Exercise instructions: In the listing that follows, retype every line from the first through the one containing "PI = math.pi". Pictures are to be left out.

# # # # #

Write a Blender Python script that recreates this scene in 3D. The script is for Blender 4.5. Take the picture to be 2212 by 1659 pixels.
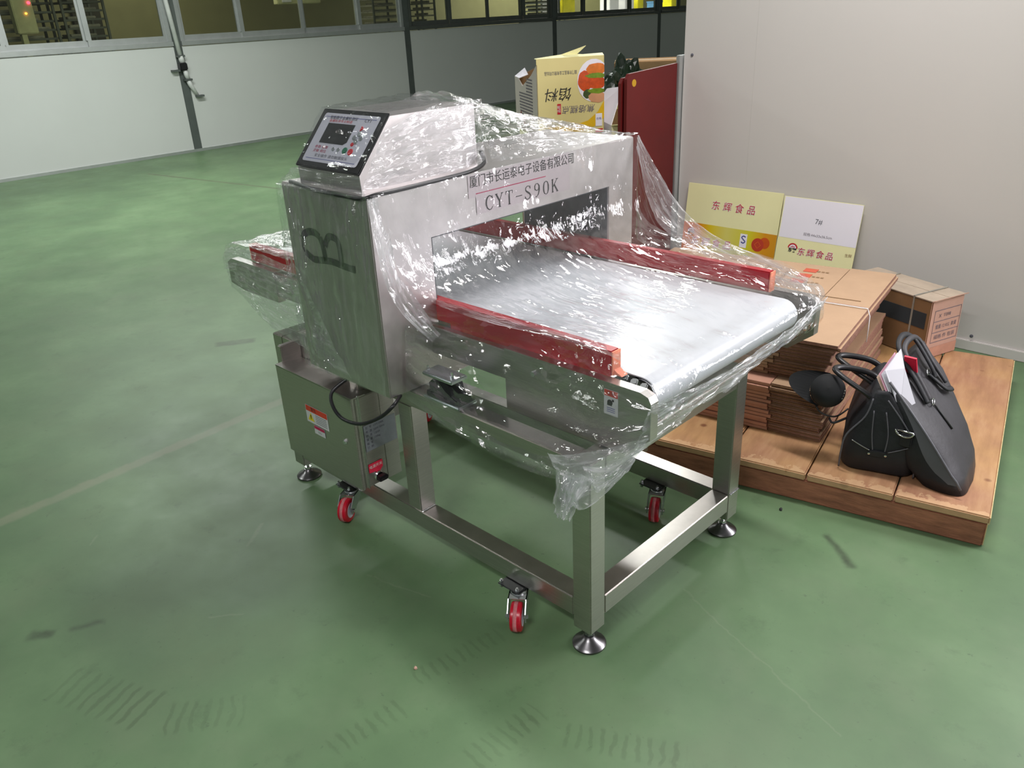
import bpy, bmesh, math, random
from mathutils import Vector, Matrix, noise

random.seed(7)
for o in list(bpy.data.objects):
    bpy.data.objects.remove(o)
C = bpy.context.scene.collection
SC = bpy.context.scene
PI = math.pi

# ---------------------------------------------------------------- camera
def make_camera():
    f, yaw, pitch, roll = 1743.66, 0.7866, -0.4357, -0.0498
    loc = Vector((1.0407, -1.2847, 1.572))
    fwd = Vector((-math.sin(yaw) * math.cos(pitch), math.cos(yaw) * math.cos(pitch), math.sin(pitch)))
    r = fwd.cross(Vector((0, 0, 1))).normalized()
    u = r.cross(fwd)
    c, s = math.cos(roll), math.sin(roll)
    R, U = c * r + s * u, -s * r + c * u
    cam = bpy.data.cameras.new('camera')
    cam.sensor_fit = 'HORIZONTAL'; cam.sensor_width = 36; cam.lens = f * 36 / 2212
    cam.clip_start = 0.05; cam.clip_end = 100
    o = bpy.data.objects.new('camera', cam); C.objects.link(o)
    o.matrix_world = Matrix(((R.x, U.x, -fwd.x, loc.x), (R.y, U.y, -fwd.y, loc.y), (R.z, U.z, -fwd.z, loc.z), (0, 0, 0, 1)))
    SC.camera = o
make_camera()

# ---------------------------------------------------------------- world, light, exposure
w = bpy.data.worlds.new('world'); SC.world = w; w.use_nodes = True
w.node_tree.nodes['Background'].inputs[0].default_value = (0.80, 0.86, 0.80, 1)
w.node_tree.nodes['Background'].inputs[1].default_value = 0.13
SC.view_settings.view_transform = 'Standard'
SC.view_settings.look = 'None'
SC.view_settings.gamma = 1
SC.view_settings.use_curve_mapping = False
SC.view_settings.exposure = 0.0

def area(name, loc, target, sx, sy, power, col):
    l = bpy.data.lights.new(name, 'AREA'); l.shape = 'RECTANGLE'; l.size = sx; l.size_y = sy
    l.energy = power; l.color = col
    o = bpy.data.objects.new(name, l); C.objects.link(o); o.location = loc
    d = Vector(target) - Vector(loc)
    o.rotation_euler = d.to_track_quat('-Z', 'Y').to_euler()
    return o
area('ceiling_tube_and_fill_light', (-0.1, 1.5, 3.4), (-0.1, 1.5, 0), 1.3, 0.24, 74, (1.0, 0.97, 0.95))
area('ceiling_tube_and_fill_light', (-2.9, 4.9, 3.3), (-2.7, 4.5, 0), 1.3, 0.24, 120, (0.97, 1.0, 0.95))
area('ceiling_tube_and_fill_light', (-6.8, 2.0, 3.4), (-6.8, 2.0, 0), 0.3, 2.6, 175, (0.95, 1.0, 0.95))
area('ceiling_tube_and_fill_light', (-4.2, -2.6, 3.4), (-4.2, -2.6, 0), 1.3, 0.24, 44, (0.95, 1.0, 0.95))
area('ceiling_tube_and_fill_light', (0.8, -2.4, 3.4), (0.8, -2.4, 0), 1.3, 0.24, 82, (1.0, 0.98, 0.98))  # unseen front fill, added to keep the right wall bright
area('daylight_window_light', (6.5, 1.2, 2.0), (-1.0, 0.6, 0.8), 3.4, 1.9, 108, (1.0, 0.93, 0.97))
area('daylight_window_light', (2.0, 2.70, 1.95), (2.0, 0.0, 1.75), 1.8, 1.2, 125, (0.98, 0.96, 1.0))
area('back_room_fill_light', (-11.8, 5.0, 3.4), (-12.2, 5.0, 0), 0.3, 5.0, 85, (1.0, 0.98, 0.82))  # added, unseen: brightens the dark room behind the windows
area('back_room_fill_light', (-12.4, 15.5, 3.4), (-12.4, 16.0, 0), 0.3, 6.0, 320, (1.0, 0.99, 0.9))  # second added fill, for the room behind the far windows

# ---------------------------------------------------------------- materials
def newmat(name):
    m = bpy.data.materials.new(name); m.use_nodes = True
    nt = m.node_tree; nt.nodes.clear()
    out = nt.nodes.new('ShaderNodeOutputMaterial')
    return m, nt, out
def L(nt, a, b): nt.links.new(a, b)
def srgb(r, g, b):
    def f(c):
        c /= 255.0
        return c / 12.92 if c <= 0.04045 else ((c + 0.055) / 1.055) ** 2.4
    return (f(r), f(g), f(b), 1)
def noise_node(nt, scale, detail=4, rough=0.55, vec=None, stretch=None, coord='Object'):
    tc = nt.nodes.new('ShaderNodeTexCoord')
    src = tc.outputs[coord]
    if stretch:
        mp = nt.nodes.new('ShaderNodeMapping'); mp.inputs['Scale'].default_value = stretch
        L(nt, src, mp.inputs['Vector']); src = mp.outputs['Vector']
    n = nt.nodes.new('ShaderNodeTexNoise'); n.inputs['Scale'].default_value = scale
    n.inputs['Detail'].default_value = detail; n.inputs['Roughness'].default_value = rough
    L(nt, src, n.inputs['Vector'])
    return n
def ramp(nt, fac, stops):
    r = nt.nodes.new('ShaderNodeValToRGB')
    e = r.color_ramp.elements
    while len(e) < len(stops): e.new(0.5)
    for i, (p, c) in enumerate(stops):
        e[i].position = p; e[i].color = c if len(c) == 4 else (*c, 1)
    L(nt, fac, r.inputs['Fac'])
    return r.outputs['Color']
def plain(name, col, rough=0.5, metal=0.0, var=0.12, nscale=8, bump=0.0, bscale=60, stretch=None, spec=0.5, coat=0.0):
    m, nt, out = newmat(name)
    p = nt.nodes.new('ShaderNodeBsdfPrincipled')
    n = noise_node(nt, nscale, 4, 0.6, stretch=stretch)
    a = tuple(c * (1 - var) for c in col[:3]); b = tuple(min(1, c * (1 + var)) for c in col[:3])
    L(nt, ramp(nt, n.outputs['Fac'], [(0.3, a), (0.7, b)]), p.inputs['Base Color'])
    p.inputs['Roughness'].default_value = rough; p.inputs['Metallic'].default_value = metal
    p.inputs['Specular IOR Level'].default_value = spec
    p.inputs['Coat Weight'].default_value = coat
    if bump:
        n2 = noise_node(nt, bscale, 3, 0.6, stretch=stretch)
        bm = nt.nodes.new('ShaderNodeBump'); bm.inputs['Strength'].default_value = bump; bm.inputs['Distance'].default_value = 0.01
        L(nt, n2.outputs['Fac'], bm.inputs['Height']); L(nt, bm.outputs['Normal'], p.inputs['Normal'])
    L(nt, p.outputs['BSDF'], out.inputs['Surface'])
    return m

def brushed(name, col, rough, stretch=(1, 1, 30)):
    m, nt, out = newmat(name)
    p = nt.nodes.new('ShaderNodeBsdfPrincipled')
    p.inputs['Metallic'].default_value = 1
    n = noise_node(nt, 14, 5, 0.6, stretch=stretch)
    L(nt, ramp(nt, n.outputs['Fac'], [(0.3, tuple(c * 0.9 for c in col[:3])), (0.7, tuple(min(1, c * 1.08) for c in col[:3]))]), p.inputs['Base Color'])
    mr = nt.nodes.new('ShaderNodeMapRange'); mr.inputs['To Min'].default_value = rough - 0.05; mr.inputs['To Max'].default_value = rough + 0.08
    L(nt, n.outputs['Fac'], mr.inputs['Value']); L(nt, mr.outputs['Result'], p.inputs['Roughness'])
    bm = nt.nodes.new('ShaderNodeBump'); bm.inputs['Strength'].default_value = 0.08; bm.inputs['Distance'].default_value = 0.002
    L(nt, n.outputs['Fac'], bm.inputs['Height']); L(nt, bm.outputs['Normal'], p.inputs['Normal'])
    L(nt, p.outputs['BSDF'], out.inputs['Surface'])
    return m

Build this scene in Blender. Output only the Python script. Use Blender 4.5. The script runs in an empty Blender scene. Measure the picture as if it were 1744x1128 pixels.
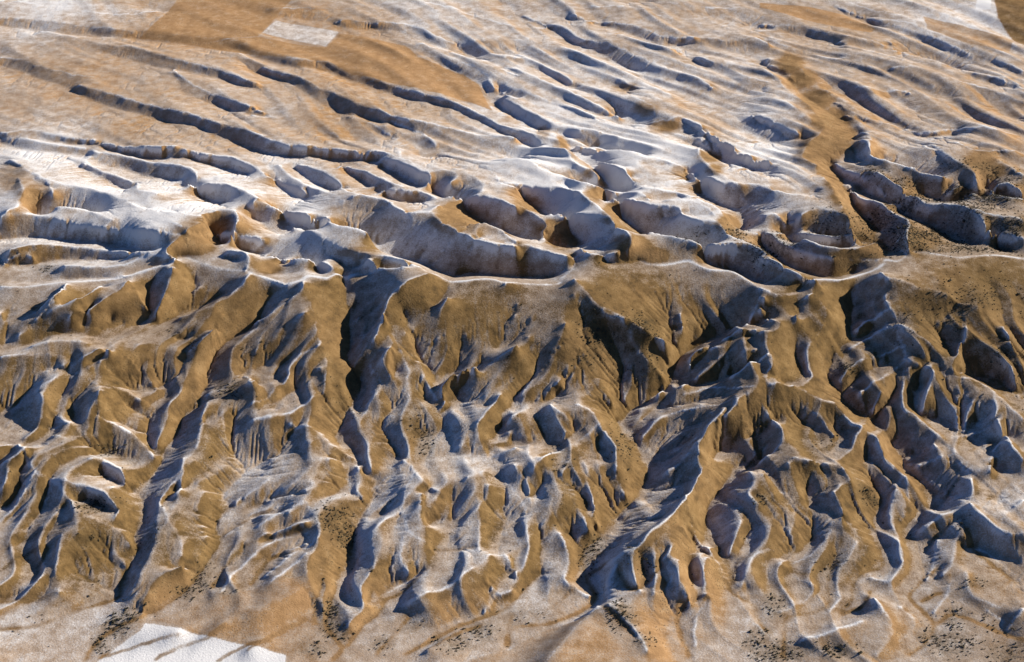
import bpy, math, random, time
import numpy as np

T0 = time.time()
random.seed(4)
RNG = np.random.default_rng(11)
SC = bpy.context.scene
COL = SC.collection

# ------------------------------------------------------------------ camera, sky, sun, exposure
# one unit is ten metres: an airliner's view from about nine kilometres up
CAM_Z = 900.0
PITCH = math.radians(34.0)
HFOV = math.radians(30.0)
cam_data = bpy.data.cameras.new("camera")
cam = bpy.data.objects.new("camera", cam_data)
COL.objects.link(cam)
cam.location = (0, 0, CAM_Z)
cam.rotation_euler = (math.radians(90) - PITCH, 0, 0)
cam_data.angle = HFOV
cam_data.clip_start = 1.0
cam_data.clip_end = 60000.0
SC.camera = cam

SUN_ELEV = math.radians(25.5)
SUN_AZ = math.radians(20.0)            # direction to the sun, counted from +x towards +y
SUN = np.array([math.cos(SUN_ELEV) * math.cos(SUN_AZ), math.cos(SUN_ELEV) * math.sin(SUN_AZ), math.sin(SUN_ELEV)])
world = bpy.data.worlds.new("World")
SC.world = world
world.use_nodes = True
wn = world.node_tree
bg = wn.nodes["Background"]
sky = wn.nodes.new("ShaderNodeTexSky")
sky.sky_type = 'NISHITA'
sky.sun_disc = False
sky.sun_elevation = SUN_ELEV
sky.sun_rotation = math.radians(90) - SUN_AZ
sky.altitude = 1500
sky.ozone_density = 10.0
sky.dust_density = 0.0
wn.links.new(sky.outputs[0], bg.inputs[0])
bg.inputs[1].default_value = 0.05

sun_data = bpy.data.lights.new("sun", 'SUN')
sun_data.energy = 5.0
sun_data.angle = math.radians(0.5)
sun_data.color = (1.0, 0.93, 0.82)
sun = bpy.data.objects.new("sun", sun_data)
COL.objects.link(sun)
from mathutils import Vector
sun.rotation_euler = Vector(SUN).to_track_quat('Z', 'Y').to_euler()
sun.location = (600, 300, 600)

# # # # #

Answer below:
Write a Blender Python script that recreates this scene in 3D. The script is for Blender 4.5. Take the picture to be 2212 by 1659 pixels.
import bpy, bmesh, math, random
from mathutils import Vector, Matrix, noise

random.seed(7)
for o in list(bpy.data.objects):
    bpy.data.objects.remove(o)
C = bpy.context.scene.collection
SC = bpy.context.scene
PI = math.pi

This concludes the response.